À une question sur le syndrome de Stockholm, c’est-à-dire une relation confiante entre l’otage et ses ravisseurs, le commandant du Ponant répond: « J’ai essayé de comprendre leur motivation et de définir un interlocuteur. J’avais besoin d’eux et eux de moi pour faire avancer le navire. Je suis resté en uniforme, j’étais donc leur interlocuteur privilégié. On a perdu une de leurs embarcations, puis une deuxième. J’étais prêt à la récupérer et, en change, qu’ils ne pillent plus les affaires, dont l’appareil photo qui a pris ces tirages. C’était donnant-donnant ».

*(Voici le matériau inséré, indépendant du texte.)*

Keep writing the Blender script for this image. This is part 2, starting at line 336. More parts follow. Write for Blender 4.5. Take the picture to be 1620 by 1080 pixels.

Pendant toute la durée de la prise d’otages, l’épouse de Patrick Marchesseau a été tenu informée par l’armateur et le ministère des Affaires étrangères. Présente dans la salle lors de la conférence de son mari, elle a indiqué qu’elle n’avait pas lu les journaux, ni regardé la télévision: « Je me suis fiée à ces coups de fils. Plus rien le lundi (7 avril). Ça devait être la phase de négociations ».

L’affaire du Ponant vue de la Jeanne-d’Arc

Le porte-hélicoptères Jeanne-d’Arc, bâtiment école des officiers élèves de la Marine nationale, qui se rendait de la Réunion à Djibouti, a été détourné sur la zone du détournement du Ponant.

Selon un officier qui se trouvait à bord à l’époque, il y est resté une semaine, en attendant l’arrivée d’un TCD (transport de chalands de débarquement), dépêché spécialement de Toulon. Son équipage a été mis aux postes de combat pendant une journée, lorsque l’un de ses hélicoptères a été mis en œuvre pour participer à l’opération de suivi du Ponant, dirigée par l’aviso Commandant-Bouant. Après leur libération, les otages ont été transférés sur la Jeanne-d’Arc et pris en charge par des psychologues et un psychiatre. Ils ont ensuite été mêlés aux officiers élèves. Pendant plusieurs jours, ils ont pu lire des journaux et visionner des bandes vidéo d’actualités pour qu’ils sachent ce qu’ont dit d’eux les medias. De Djibouti, ils ont regagné la France par avion militaire.